Mayor Emma Cole said: “These awards have helped us build an incredibly rich collection of local memories and it’s been fantastic to see the diversity of the entries this year.

“The precious photos and stories of life in Vincent have truly deepened our knowledge and appreciation of our people, neighbourhoods and ways of life.

“It is so important to our local history collection to have stories, photos and history of Aboriginal families and organisations in Vincent, and it has been just fantastic to see these entries grow in recent years.”

This year’s winners for the Geoffrey Bolton Award for written histories include:

• Christine Choo’s story of the ANAWIM Refuge for Aboriginal Women, the unsung Northbridge centre that ran from 1978 to 2007;

• David Kennedy’s Charles Washing & Racist Furniture, a novel he wrote based on his true family history after finding out he had Chinese heritage. His great great grandfather was Wah Shing, a Cantonese man, and his grandfather was a French polisher at Washing Brothers furniture factory after the name was Anglicised in a time when all furniture had to be stamped either “European labour only” or “Asiatic labour”;

• Michelle Vercoe’s story ‘Grenville Purdue: the man who always plays fair’, a tale of a Leederville resident and policeman who rose to fame for his work solving the globally infamous Pitman-Walsh case when two policemen were murdered in 1926.
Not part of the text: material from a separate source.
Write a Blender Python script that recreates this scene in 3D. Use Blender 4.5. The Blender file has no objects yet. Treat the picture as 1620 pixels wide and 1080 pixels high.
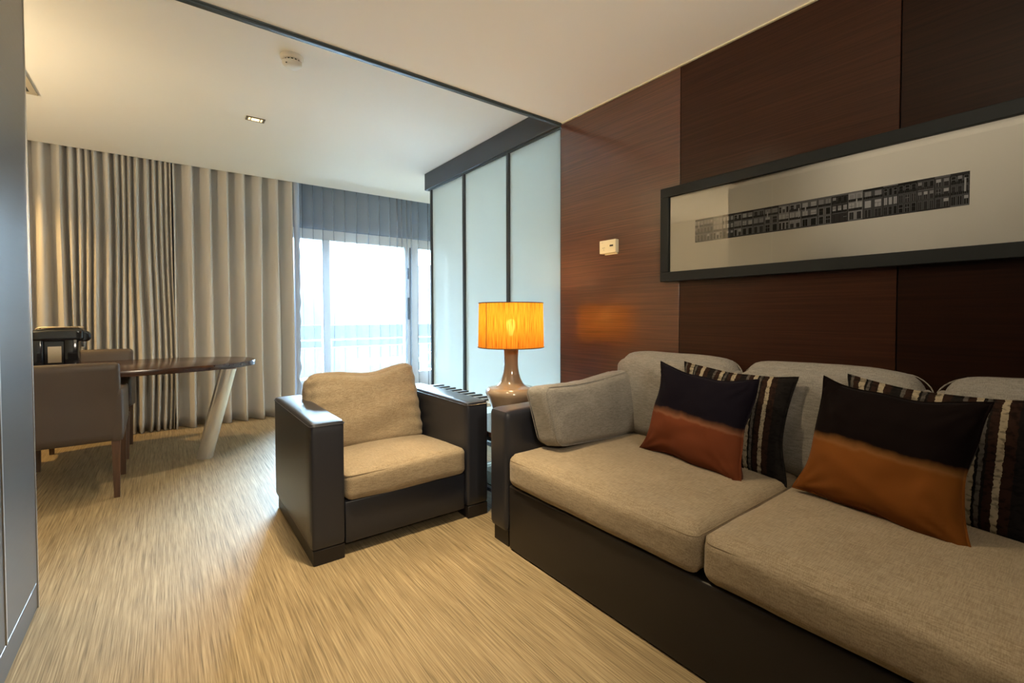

Early days at Anawim refuge in 1977 before the official opening.

Here are some more fascinating historical tales and images from this year’s Vincent Local History Awards.

All the photos are at the Local History Centre image library at library.vincent.wa.gov.au and more intriguing local stories are viewable online via the library catalogue.

Grenville Vaughan Purdue, a renowned policeman. Photo from Vincent Local History Centre, PH02207

An extract from Michelle Vercoe’s ‘Grenville Purdue – The Man Who Always Plays Fair’

“Two men riding on a sulky arrived at Miller’s Find sniffed out an offensive smell and noticed numerous flies around a mine shaft. This was reported to the police. Upon investigation the shaft was inspected, and the debris was cleared out using the skills of two miners one being Billy Batten, as well as Police Constable Plight. They worked in short shifts due to the oppressive conditions. Detective Sergeant Purdue, having been made the lead investigator by Inspector Condon of the CID, was in attendance and it was his job to collect and label the evidence as it ascended from the shaft.

The team collected a lot of materials, ranging from gold scales, hessian bags, an initialed cufflink (identified as belonging to Walsh) to a pair of trousers that had a double layer of fabric in the seat, etc. Eventually they uncovered the burnt and mutilated bodies of the two missing detectives.”

Charles Washing with children Geraldine, Albert, Gwendoline & Frederick. His modern descendants would only find out later in life they had Chinese ancestry.

An extract from Charles Washing & Racist Furniture

“Ernie found Chinese apprentice appointments easy to fill. Getting European cabinetmakers to join them, however, was impossible. No self-respecting Paddy or Pom would lower themselves to join a half caste Chinese outfit such as Washing Brothers, not only because it was beneath them, they didn’t have the guts to endure the hardship they would receive from the Union, family and friends.

It took some doing, but eventually they hired a Russian and two Czechoslovakians. It was a risk worth taking. They were rejected by the Paddies and Poms, not because they were inferior cabinet makers; far from it, they were experienced and dedicated to constructing quality furniture but were regarded as Eastern European, which was only slightly above Asiatics.

Their broken English was almost as bad as the Chinese workers’ and took some getting used to, but they devoured every task thrown at them and did it with passion.”